** BEGIN RECORD EXTRACTS **

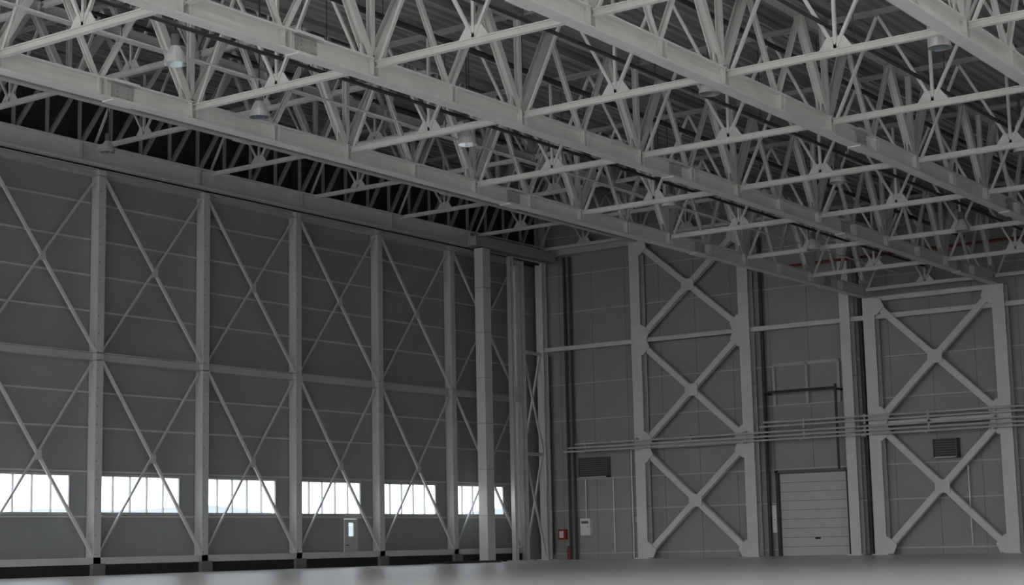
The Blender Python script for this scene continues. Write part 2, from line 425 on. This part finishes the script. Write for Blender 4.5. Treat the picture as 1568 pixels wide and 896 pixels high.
mb.box((dx0+0.35, YD+0.01, 1.55), (dx1-0.35, YD+0.02, 2.25), GLASS)
mb.cyl((dx0+0.12, YD-0.1, 1.1), (dx0+0.28, YD-0.1, 1.1), 0.025, BLACK)
mb.cyl((dx0+0.15, YD-0.1, 1.1), (dx0+0.15, YD-0.02, 1.1), 0.02, BLACK)
mb.obj('personnel_door')

# header above the doors
mb = MB()
mb.beam((X0, YD-0.7, 18.45), (XB, YD-0.7, 18.45), 0.5, 0.9, STEEL, 'I', tf=0.07)
x = XB-1
while x > 20:
    mb.box((x-0.02, YD-0.93, 18.08), (x+0.02, YD-0.5, 18.85), STEELD); x -= G
mb.beam((X0, YD-0.7, ZDH-0.5), (XB, YD-0.7, ZDH-0.5), 0.3, 0.3, STEELD, 'I')
x = XB-1
while x > 20:
    mb.beam((x-1.6, YD-0.7, 18.95), (x, YD-0.7, ZDH-0.7), 0.16, 0.16, STEELD, 'I', up=(0,1,0))
    mb.beam((x, YD-0.7, 18.95), (x, YD-0.7, ZDH-0.7), 0.12, 0.12, STEELD, 'I', up=(0,1,0)); x -= G/4
mb.obj('door_header_beam')
mb = MB(); 
for yy in (YD-0.25, YD+0.05, YD+0.3): mb.box((X0, yy-0.04, 17.92), (XB, yy+0.04, 18.3), DARK)
mb.box((X0, YD-0.5, 18.3), (XB, YD+0.44, 18.36), SEAM)
mb.obj('door_guide_track')
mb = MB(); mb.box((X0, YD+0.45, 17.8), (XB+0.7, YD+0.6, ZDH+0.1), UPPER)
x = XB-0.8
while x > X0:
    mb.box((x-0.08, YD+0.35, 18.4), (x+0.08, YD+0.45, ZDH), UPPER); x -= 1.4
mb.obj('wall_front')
mb = MB(); mb.box((80.9, YD+0.3, 0), (XB+0.5, YD+0.45, 17.9), WALL)
for z in (2.9, 4.75, 8.3, 10.5, 14.9): mb.beam((81.2, YD+0.25, z), (XB+0.5, YD+0.25, z), 0.1, 0.09, GIRT)
mb.obj('wall_corner')
mb = MB(); mb.box((75.5, YD-1.6, 17.95), (XB-0.4, YD-0.96, 18.5), STEELD)
for yy in (YD-1.45, YD-1.28, YD-1.11): mb.box((75.5, yy-0.02, 17.92), (XB-0.4, yy+0.02, 17.95), SEAM)
mb.obj('door_pocket_soffit')
mb = MB(); mb.beam((76.6, YD-1.2, 0), (76.6, YD-1.2, 17.9), 0.72, 0.6, STEEL, 'box', up=(0,1,0))
for z in (2.6, 5.2, 7.8, 10.4, 13, 15.6): mb.box((76.23, YD-1.52, z-0.02), (76.97, YD-0.88, z+0.02), STEELD)
mb.box((76.0, YD-1.8, 0), (77.2, YD-0.7, 0.08), STEELD)
mb.obj('door_jamb_column')
column(79.9, YD-0.8, 17.9, 0.28, 0.3); column(81.5, YD-0.3, 17.9, 0.45, 0.5)
mb = MB()
for z0, z1 in ((0.3, 6.2), (6.4, 12.3)):
    mb.beam((81.8, YD-0.2, z0), (83.7, YD-0.2, z1), 0.12, 0.1, STEEL, 'box', up=(0,1,0))
    mb.beam((81.8, YD-0.32, z1), (83.7, YD-0.32, z0), 0.12, 0.1, STEEL, 'box', up=(0,1,0))
for z in (6.3, 12.4): mb.beam((81.7, YD-0.3, z), (83.8, YD-0.3, z), 0.2, 0.2, STEEL, 'I')
mb.obj('corner_bracing')
mb = MB(); mb.box((70.5, 54.6, 0), (75.5, 55.6, 0.04), SEAM); mb.box((70.5, 54.6, 0.04), (75.5, 54.66, 0.12), DARK); mb.box((70.5, 55.54, 0.04), (75.5, 55.6, 0.12), DARK); mb.obj('floor_rail')

# ------------------------------------------------------------------ lamps
def lamp(x, y, z, top, s=1.0):
    mb = MB()
    mb.cyl((x, y, z+0.75*s), (x, y, top), 0.02, DARK, 6)
    mb.cyl((x, y, z+0.42*s), (x, y, z+0.75*s), 0.11*s, SEAM, 14)
    prof = [(0.12, 0.45), (0.17, 0.36), (0.24, 0.2), (0.28, 0.04), (0.29, 0.0)]
    for (r0, z0), (r1, z1) in zip(prof[:-1], prof[1:]):
        mb.cyl((x, y, z+z0*s), (x, y, z+z1*s), r0*s, GALV, 18, r1=r1*s, caps=False)
    mb.cyl((x, y, z), (x, y, z+0.02), 0.28*s, LAMPGLASS, 18)
    mb.cyl((x, y, z+0.1*s), (x, y, z+0.4*s), 0.06*s, WHITE, 10)
    return mb.obj('high_bay_lamp')
for (x, y) in ((30.3, 32.4), (42.7, 31.9), (42.3, 22.7), (35.8, 34.6), (42.2, 15.6), (56.0, 32.0), (56.3, 25), (69, 32), (69, 25), (56, 18), (28, 25), (70, 18)):
    lamp(x, y, 13.9, ZDL-0.2, 1.1)
lamp(47.2, 54.6, 18.0, ZDH-0.2, 1.1)

# ------------------------------------------------------------------ outside hills
mb = MB(); n = 60; mi = mb.m(HILL)
for i in range(n+1):
    x = -500+i*70
    h = 80+12*math.sin(i*0.35)+6*math.sin(i*0.9+1)
    mb.v += [Vector((x, 2200, -5)), Vector((x, 2200, h*0.5)), Vector((x, 2500, h)), Vector((x, 2800, -5))]
for i in range(n):
    k = i*4
    for j in range(3):
        mb.f.append((k+j, k+4+j, k+5+j, k+1+j)); mb.mi.append(mi)
mb.obj('distant_hills')

# ------------------------------------------------------------------ world
w = bpy.data.worlds.new('overcast_sky'); sc.world = w; w.use_nodes = True
bg = w.node_tree.nodes['Background']; bg.inputs['Color'].default_value = (0.96, 0.975, 1.0, 1); bg.inputs['Strength'].default_value = 3.7

# ------------------------------------------------------------------ camera
a = math.radians(35.3); p = math.atan(387.5/2555); r = 0.0214
F0 = Vector((math.cos(a), math.sin(a), 0)); R0 = Vector((math.sin(a), -math.cos(a), 0)); Z = Vector((0,0,1))
F = F0*math.cos(p)+Z*math.sin(p); U = -F0*math.sin(p)+Z*math.cos(p)
R = R0*math.cos(r)-U*math.sin(r); UU = R0*math.sin(r)+U*math.cos(r)
cam = bpy.data.cameras.new('camera'); co = bpy.data.objects.new('camera', cam); sc.collection.objects.link(co)
M = Matrix((R, UU, -F)).transposed().to_4x4(); M.translation = Vector((0, 0, 0.9)); co.matrix_world = M
cam.lens = 2555/1568*36; cam.sensor_width = 36; cam.clip_end = 6000; sc.camera = co
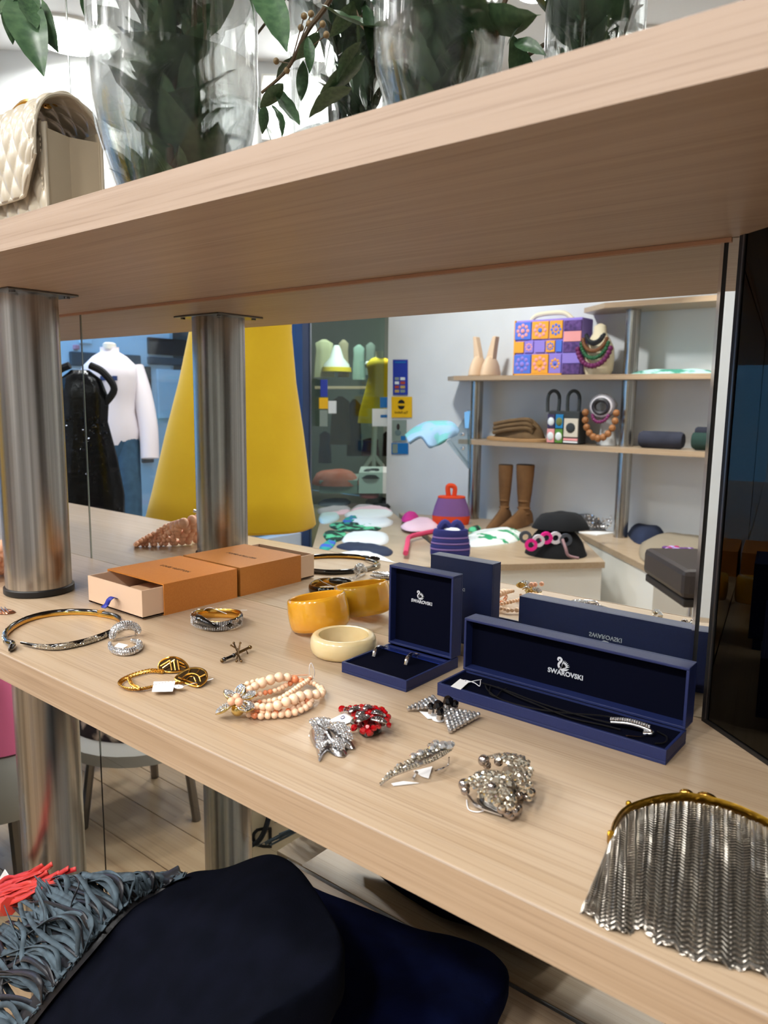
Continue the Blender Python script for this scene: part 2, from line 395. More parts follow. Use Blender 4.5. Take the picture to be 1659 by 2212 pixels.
dslab(.0075, .55, -.6, 1.9, 0, .006).build('smoked_glass', DARKGL, dp)
dslab(0, .0045, -.6, 1.9, .0012, .008).build('edge_strip', BLACKP, dp)
dslab(.0045, .006, -.6, 1.9, .0012, .008).build('trim_line', STEELD, dp)
dslab(.006, .0075, -.6, 1.9, .0012, .008).build('edge_strip', BLACKP, dp)
dslab(.0045, .55, .0002, .004, .0014, .002).build('bottom_seal', BLACKP, dp)
# ================================================================== SHELVES
def shelf(name, label, zt, th, depth, x0, mtop, medge, x1=.06):
    pe = d0+dv*.0                                # right end is cut along the dark panel
    y_end = -depth; k = (y_end-d0.y)/dv.y
    q = d0+dv*k
    t = thing(name, label, 'shelf', ((x0+x1)/2, -depth/2, zt-th))
    poly = [(x0, -.0005), (d0.x-.001, -.0005), (q.x-.001, y_end+.002), (x0, y_end+.002)]
    MB().prism(poly, zt-th, zt).build('board', mtop, t, bevel=.0004)
    MB().box(x0, q.x-.001, y_end, y_end+.002, zt-th, zt-.0006).build('edge_band', medge, t)
    return t
sl = shelf('wooden_shelf', 'lower light oak shelf carrying the jewellery and gift boxes', 0., .0322, .337, -2.6, WOOD, WOODE)
MB().box(-2.6, .1, -.3372, -.3360, -.0009, .0003).build('edge_highlight', mat('joint_highlight', (190, 172, 154), .5), sl)  # pale strip on the edge joint, with its highlight put into the colour
su = shelf('wooden_shelf', 'upper light oak shelf holding the handbag and glass vases', .460, .030, .341, -2.6, WOODU, WOODU)
MB().box(-2.6, -.19, -.0035, -.0006, .4262, .4298).build('rear_strip', mat('rear_strip', (170, 128, 100), .5), su)
# ================================================================== STEEL POSTS
def post(x, y, z0, z1, label, r=.0458, flip=False, top=True, collar=True, plate=.062):
    t = thing('steel_post', label, 'post', (x, y, z0), flip=flip)
    MB().lathe([(r, z0+(.008 if collar else 0)), (r, z1-.003)], (x, y, 0), 64).build('tube', STEEL, t, flip=flip, smooth=True)
    if collar: MB().lathe([(r+.0012, z0+.0002), (r+.003, z0+.002), (r+.003, z0+.009), (r+.0008, z0+.0105)], (x, y, 0), 64).build('collar', BLACKP, t, flip=flip, smooth=True)
    if top:
        MB().box(x-plate, x+plate, y-plate*.8, y+plate*.8, z1-.003, z1-.0002).build('flange_plate', STEELD, t, flip=flip, bevel=.0008)
        for i in (-1, 1):
            for j_ in (-1, 1): MB().lathe([(.004, z1-.0055), (.004, z1-.003)], (x+i*plate*.8, y+j_*plate*.62, 0), 10).build('screw', STEELD, t, flip=flip)
    return t
XCp, YCp = -1.087, -.173
post(XCp, YCp, .0, .430, 'brushed steel post standing between the two oak shelves')
post(XCp, YCp, -1.05, -.0325, 'brushed steel post below the lower shelf, above the leather fringe', collar=False)
# low bench under the shelves
bn = thing('display_bench', 'low oak display bench under the lower shelf holding folded dark garments', 'bench', (-.3, -.25, -1.05))
BP = [(-.715, -.003), (-.1, -.003), (-.1, -.07), (-.2, -.36), (-.58, -.36), (-.64, -.25), (-.715, -.12)]
MB().prism(BP, -.40, -.378).build('bench_top', WOOD, bn, bevel=.001)
MB().prism([(-.70, -.01), (-.12, -.01), (-.12, -.06), (-.21, -.34), (-.57, -.34), (-.63, -.24), (-.70, -.11)], -1.05, -.40).build('bench_body', WHITEL, bn)
bl = thing('display_plinth', 'low white plinth under the red and slate fringed leather', 'plinth', (-1.2, -.3, -1.05))
MB().box(-1.0, -.72, -.44, -.22, -.60, -.58).build('plinth_top', WOOD, bl, bevel=.001)
MB().box(-.98, -.74, -.42, -.24, -1.05, -.60).build('plinth_body', WHITEL, bl)
# ================================================================== CEILING LIGHTS
def downlight(x, y, label, p=1., aim=None, spread=120):
    t = thing('ceiling_downlight', label, 'ceiling light', (x, y, ZC-.02))
    MB().ring([(.165, ZC-.012), (.19, ZC-.012), (.19, ZC), (.165, ZC)], (x, y, 0), 40).build('trim_ring', WHITEL, t, smooth=True)
    MB().lathe([(.165, ZC-.006), (.165, ZC-.001)], (x, y, 0), 40).build('diffuser', LAMPM, t)
    l = bpy.data.lights.new('downlight', 'AREA'); l.shape = 'DISK'; l.size = .32; l.energy = LAMP_W*p; l.spread = math.radians(spread); l.color = (1, .985, .965)
    lo = bpy.data.objects.new('downlight', l); COL.objects.link(lo); lo.parent = t; lo.location = (0, 0, -.012)
    if aim: lo.rotation_euler = (Vector(aim)-Vector((x, y, ZC))).to_track_quat('-Z', 'Y').to_euler(); l.size = .22
    return t
a = pz(150, 72, ZC); downlight(a.x, -a.y, 'round ceiling downlight above the cream quilted handbag', 1.9, None, 160)
a = pz(695, 85, ZC); downlight(a.x, -a.y, 'round ceiling downlight glowing behind the hanging leaves', 1.9, None, 160)
for x, y, p, aim, sp in ((-2.3, -.95, .75, None, 130), (-.9, -.95, .7, None, 130), (.35, -.95, .5, None, 120), (-1.55, -2.1, .56, (-.95, -.12, .0), 84), (-.55, -2.1, .56, (-.5, -.12, .0), 84), (.45, -2.0, .56, (-.1, -.12, .0), 84),
                        (-2.75, -2.75, 2.4, (-2.7, -4.25, .1), 130), (-1.5, -3.0, 2.4, (-1.5, -4.25, .1), 130), (-.3, -3.2, .9, None, 130)):
    tag(downlight(x, y, 'round recessed downlight in the white shop ceiling', p, aim, sp), 'round recessed downlight in the white shop ceiling', 'ceiling light', 'ceiling downlights')
l = bpy.data.lights.new('side_lamp', 'AREA'); l.shape = 'DISK'; l.size = .3; l.energy = 75
a = pd(778, 722, 8.); sl_t = thing('ceiling_lamp', 'greenish lamp in the dark side room behind the door glass', 'ceiling light', (a.x, -a.y, ZC-.02))
MB().lathe([(.13, ZC-.02), (.13, ZC-.001)], (a.x, -a.y, 0), 24).build('diffuser', LAMPM, sl_t)
lo = bpy.data.objects.new('side_lamp', l); COL.objects.link(lo); lo.parent = sl_t; lo.location = (0, 0, -.004)
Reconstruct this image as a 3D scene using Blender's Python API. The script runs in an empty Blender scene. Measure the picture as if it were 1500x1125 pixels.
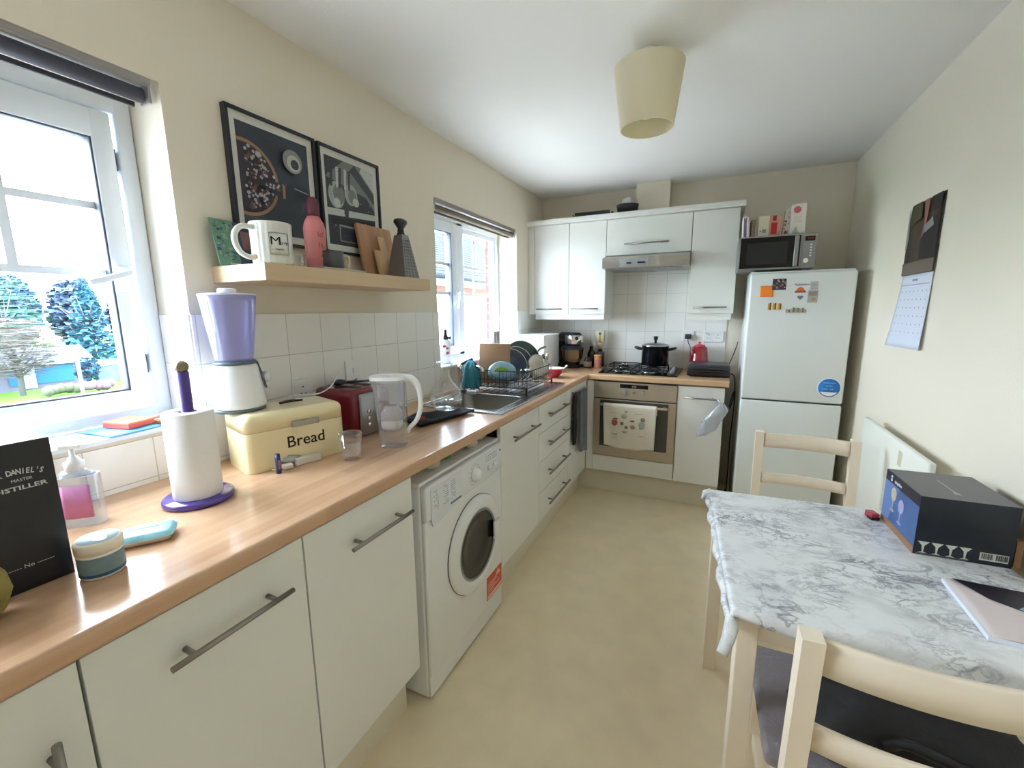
# Narrow kitchen with two windows, beech-look worktop and a small dining table (Blender 4.5)
import bpy, bmesh, math, random
from mathutils import Matrix, Vector
random.seed(7)
PI = math.pi
scene = bpy.context.scene
COL = scene.collection

# ------------------------------------------------------------------ materials
def lin(c):
    return tuple(((v/255)/12.92 if v/255 <= 0.04045 else ((v/255+0.055)/1.055)**2.4) for v in c)

MATS = {}
def mat(name, col, rough=0.5, metal=0.0, spec=0.5, noise=None, bump=None, coat=0.0, sheen=0.0, sss=0.0):
    """noise=(scale, amount, stretch) mottles the colour; bump=(scale, strength)"""
    if name in MATS: return MATS[name]
    m = bpy.data.materials.new(name); m.use_nodes = True
    nt = m.node_tree; b = nt.nodes['Principled BSDF']
    c = lin(col)
    b.inputs['Base Color'].default_value = (*c, 1)
    b.inputs['Roughness'].default_value = rough
    b.inputs['Metallic'].default_value = metal
    b.inputs['Specular IOR Level'].default_value = spec
    if coat: b.inputs['Coat Weight'].default_value = coat
    if sheen: b.inputs['Sheen Weight'].default_value = sheen
    tc = None
    if noise or bump:
        tc = nt.nodes.new('ShaderNodeTexCoord')
    if noise:
        sc, amt = noise[0], noise[1]
        st = noise[2] if len(noise) > 2 else (1, 1, 1)
        mp = nt.nodes.new('ShaderNodeMapping'); mp.inputs['Scale'].default_value = st
        nt.links.new(tc.outputs['Object'], mp.inputs['Vector'])
        n = nt.nodes.new('ShaderNodeTexNoise'); n.inputs['Scale'].default_value = sc; n.inputs['Detail'].default_value = 6
        nt.links.new(mp.outputs['Vector'], n.inputs['Vector'])
        r = nt.nodes.new('ShaderNodeValToRGB')
        r.color_ramp.elements[0].position = 0.3; r.color_ramp.elements[1].position = 0.7
        r.color_ramp.elements[0].color = (*[max(0, v*(1-amt)) for v in c], 1)
        r.color_ramp.elements[1].color = (*[min(1, v*(1+amt)) for v in c], 1)
        nt.links.new(n.outputs['Fac'], r.inputs['Fac']); nt.links.new(r.outputs['Color'], b.inputs['Base Color'])
    if bump:
        n2 = nt.nodes.new('ShaderNodeTexNoise'); n2.inputs['Scale'].default_value = bump[0]; n2.inputs['Detail'].default_value = 3
        nt.links.new(tc.outputs['Object'], n2.inputs['Vector'])
        bp = nt.nodes.new('ShaderNodeBump'); bp.inputs['Strength'].default_value = bump[1]; bp.inputs['Distance'].default_value = 0.01
        nt.links.new(n2.outputs['Fac'], bp.inputs['Height']); nt.links.new(bp.outputs['Normal'], b.inputs['Normal'])
    MATS[name] = m
    return m

def clear_mat(name, tint=(255, 255, 255), lo=0.04, hi=0.5, rough=0.03, gloss=(1, 1, 1), body=0.0, bodycol=(255, 255, 255)):
    """thin clear sheet: transparent mixed with a grazing-angle reflection (and an optional milky body)"""
    if name in MATS: return MATS[name]
    m = bpy.data.materials.new(name); m.use_nodes = True
    nt = m.node_tree; nt.nodes.clear()
    out = nt.nodes.new('ShaderNodeOutputMaterial')
    tr = nt.nodes.new('ShaderNodeBsdfTransparent'); tr.inputs['Color'].default_value = (*lin(tint), 1)
    gl = nt.nodes.new('ShaderNodeBsdfGlossy'); gl.inputs['Roughness'].default_value = rough; gl.inputs['Color'].default_value = (*gloss, 1)
    lw = nt.nodes.new('ShaderNodeLayerWeight'); lw.inputs['Blend'].default_value = 0.35
    mr = nt.nodes.new('ShaderNodeMapRange'); mr.inputs['To Min'].default_value = lo; mr.inputs['To Max'].default_value = hi
    nt.links.new(lw.outputs['Facing'], mr.inputs['Value'])
    mx = nt.nodes.new('ShaderNodeMixShader')
    nt.links.new(mr.outputs['Result'], mx.inputs['Fac'])
    nt.links.new(tr.outputs[0], mx.inputs[1]); nt.links.new(gl.outputs[0], mx.inputs[2])
    last = mx
    if body:
        df = nt.nodes.new('ShaderNodeBsdfDiffuse'); df.inputs['Color'].default_value = (*lin(bodycol), 1)
        m2 = nt.nodes.new('ShaderNodeMixShader'); m2.inputs['Fac'].default_value = body
        nt.links.new(mx.outputs[0], m2.inputs[1]); nt.links.new(df.outputs[0], m2.inputs[2]); last = m2
    nt.links.new(last.outputs[0], out.inputs['Surface'])
    MATS[name] = m
    return m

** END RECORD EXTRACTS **

■ EXERCISE GOAL ■
Everything from the top line of the data down to and including the line with "mb.obj('personnel_door')" is to be copied, except the pictures.

■ THE COMPLETED TASK ■
The Blender Python script for this scene continues. Write part 2, from line 425 on. This part finishes the script. Write for Blender 4.5. Treat the picture as 1568 pixels wide and 896 pixels high.
mb.box((dx0+0.35, YD+0.01, 1.55), (dx1-0.35, YD+0.02, 2.25), GLASS)
mb.cyl((dx0+0.12, YD-0.1, 1.1), (dx0+0.28, YD-0.1, 1.1), 0.025, BLACK)
mb.cyl((dx0+0.15, YD-0.1, 1.1), (dx0+0.15, YD-0.02, 1.1), 0.02, BLACK)
mb.obj('personnel_door')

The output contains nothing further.